To council members like President Lori Boyer, that could bring a level of discomfort given the history of concerns with Friends.

A mid-July audit showing how the nonprofit spent parts of its $1 million taxpayer-funded contract led to criticism from the special council committee and council as a whole. Short-term restrictions were placed on funding and questions of the group’s long-term viability mounted.

In response, Friends shifted leadership and made financial changes in hopes to continue operations.

Boyer said given those concerns and the six-month window of funding for the group, there isn’t enough time to see a significant change or provide her with enough confidence to sole source the contract.

The other option — the one the committee seemed to favor Thursday — was to craft a new request for proposals that features new metrics and see how many vendors would apply.

That could include Friends, which was the only group to respond to the request in 2014.

Requests for proposals typically take 60-90 days after a final draft is complete. First, though, the council committee would have to decide how success is defined.

Events and attendance are more quantitative than determining clean and safe, though.
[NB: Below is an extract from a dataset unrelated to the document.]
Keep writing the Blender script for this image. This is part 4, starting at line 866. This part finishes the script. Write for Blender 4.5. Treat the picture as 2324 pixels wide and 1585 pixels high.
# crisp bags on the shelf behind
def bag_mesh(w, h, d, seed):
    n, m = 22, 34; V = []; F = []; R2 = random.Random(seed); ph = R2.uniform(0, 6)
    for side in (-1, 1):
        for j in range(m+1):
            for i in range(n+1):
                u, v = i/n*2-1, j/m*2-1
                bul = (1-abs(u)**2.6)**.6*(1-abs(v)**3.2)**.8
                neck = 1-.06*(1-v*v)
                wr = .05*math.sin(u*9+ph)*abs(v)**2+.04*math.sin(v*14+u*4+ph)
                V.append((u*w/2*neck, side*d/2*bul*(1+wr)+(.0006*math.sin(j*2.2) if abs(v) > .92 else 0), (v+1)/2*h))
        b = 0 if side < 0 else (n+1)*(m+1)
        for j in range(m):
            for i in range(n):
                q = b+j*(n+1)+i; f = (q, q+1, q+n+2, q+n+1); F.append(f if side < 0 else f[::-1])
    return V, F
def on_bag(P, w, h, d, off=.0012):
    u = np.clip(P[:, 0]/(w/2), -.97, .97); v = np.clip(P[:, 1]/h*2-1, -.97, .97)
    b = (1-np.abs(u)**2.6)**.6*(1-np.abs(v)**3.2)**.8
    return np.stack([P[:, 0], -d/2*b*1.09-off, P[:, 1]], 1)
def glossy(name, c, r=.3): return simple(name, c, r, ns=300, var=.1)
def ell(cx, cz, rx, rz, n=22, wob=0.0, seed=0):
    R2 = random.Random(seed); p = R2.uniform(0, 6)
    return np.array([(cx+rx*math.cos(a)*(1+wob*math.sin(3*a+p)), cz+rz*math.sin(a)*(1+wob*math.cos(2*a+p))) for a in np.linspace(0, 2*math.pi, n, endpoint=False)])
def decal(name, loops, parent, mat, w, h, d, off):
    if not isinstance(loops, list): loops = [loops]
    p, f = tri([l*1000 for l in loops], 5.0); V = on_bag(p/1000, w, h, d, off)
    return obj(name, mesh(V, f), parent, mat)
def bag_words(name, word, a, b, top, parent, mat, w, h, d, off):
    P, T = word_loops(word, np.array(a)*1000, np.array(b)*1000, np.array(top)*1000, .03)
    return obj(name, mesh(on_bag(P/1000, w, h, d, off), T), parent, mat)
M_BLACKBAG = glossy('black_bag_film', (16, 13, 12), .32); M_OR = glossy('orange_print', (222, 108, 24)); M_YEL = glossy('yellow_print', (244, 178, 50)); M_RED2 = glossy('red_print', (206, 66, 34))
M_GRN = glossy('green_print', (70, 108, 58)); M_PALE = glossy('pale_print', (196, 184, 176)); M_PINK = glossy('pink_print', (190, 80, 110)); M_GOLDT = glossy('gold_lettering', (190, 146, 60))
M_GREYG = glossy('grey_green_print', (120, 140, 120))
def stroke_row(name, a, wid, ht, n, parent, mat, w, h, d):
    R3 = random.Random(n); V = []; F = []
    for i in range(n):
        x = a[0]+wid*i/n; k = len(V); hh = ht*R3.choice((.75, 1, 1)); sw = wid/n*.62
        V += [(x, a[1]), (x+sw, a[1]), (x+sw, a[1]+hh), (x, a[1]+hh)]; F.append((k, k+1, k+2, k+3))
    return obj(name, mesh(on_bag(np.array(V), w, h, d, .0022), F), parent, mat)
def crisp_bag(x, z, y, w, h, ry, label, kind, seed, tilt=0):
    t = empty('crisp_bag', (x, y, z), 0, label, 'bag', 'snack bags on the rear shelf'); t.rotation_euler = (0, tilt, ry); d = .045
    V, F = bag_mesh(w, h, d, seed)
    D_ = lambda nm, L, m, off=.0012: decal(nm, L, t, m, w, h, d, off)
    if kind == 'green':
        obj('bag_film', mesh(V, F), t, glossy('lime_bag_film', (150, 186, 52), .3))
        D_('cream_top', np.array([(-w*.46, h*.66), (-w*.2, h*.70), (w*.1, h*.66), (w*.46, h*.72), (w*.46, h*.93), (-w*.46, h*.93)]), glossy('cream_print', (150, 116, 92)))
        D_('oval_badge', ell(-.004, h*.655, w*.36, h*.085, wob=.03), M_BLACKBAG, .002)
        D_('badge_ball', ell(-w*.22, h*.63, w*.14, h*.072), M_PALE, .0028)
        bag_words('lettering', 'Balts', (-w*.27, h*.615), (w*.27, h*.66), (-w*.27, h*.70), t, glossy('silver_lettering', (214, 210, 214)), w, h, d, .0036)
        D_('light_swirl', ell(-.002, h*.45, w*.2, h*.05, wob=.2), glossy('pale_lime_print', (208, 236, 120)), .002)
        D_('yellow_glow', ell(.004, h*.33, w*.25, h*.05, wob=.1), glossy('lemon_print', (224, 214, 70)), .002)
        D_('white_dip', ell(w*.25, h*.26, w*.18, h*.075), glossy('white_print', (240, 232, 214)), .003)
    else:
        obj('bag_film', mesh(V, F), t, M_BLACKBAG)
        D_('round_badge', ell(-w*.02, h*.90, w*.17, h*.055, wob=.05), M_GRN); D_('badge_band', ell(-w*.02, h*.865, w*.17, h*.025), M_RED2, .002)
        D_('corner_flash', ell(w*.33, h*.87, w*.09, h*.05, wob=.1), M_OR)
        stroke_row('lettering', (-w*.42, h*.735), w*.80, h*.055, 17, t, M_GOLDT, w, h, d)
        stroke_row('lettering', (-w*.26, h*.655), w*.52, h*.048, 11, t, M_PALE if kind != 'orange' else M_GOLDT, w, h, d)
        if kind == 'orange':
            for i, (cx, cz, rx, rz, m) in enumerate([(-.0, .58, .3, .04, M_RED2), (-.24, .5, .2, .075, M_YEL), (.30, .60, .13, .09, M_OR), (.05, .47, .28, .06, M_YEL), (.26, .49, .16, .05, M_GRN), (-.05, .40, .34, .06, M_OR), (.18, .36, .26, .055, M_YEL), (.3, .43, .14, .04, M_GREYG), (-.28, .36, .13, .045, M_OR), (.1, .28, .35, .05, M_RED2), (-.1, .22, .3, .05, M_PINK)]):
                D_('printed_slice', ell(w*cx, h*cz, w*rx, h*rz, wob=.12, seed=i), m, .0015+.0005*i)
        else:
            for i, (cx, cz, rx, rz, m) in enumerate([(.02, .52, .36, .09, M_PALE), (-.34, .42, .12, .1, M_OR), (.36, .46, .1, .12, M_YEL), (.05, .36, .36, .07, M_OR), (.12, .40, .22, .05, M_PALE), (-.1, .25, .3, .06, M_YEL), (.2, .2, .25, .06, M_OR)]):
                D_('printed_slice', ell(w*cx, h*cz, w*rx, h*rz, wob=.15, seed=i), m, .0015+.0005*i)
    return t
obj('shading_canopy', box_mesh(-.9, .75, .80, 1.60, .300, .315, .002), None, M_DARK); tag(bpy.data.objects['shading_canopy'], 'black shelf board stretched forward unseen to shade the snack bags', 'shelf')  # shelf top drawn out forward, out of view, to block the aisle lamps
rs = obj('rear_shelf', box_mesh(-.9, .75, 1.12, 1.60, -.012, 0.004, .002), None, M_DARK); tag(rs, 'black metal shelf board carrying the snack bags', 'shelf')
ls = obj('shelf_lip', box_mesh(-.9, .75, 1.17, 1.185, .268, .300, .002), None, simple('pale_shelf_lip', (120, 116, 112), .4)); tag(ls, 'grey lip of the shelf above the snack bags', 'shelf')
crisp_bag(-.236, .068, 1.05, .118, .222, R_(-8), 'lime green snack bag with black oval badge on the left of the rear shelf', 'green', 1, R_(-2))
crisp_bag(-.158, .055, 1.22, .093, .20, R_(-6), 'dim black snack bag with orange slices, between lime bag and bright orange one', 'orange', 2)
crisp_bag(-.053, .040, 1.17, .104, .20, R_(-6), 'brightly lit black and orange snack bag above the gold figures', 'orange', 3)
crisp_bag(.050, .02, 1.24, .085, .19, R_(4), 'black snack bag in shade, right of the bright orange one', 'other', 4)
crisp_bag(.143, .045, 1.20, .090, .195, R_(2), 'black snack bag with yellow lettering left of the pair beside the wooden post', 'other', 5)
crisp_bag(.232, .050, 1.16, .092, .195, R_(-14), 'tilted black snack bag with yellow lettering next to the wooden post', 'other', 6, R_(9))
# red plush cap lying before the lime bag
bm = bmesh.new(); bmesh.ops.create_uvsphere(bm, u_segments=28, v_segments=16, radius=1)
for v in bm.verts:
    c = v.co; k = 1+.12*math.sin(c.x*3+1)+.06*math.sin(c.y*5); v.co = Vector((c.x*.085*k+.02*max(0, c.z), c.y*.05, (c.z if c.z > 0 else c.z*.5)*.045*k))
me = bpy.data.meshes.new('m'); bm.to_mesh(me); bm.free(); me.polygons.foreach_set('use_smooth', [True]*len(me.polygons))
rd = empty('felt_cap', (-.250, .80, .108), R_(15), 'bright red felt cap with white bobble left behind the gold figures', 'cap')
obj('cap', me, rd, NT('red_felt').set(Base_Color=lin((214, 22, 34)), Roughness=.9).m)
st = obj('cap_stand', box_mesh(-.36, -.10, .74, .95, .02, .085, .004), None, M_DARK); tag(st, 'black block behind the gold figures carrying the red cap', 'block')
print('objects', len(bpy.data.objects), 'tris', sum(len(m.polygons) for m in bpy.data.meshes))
Figuring out how that will be done is a job of the committee and Chair Greg Anderson.

“That’s going to be the more difficult part,” said Anderson.

He said one possibility could be a survey of Downtown patrons that could generate statistics over time.

Anderson will work with city officials in the next couple of weeks for language on a potential RFP then report back to the special committee members, some of whom will have a couple of related tasks.

A subcommittee will look at how city ordinances can be shifted to allow law enforcement and security to better enforce park rules.

Another will look at the boundaries of the park itself, with the possibility of expanding it to the front steps of City Hall and in front of the Jacksonville Public Library and Museum of Contemporary Art Jacksonville.

That could further remove loiterers kicked out of the park for breaking the rules.

Friends’ future for the first six months of the fiscal year was a scrutinized topic in the past month, but Anderson said he believes the path Hemming is headed on is “solid.”

To that end, he doesn’t believe the committee needs to provide the full council a recommendation on whether the nonprofit should receive a $250,000 budget to operate the first half of the year.

That six months, said Anderson, allows everyone to figure out what the next — and best — step is.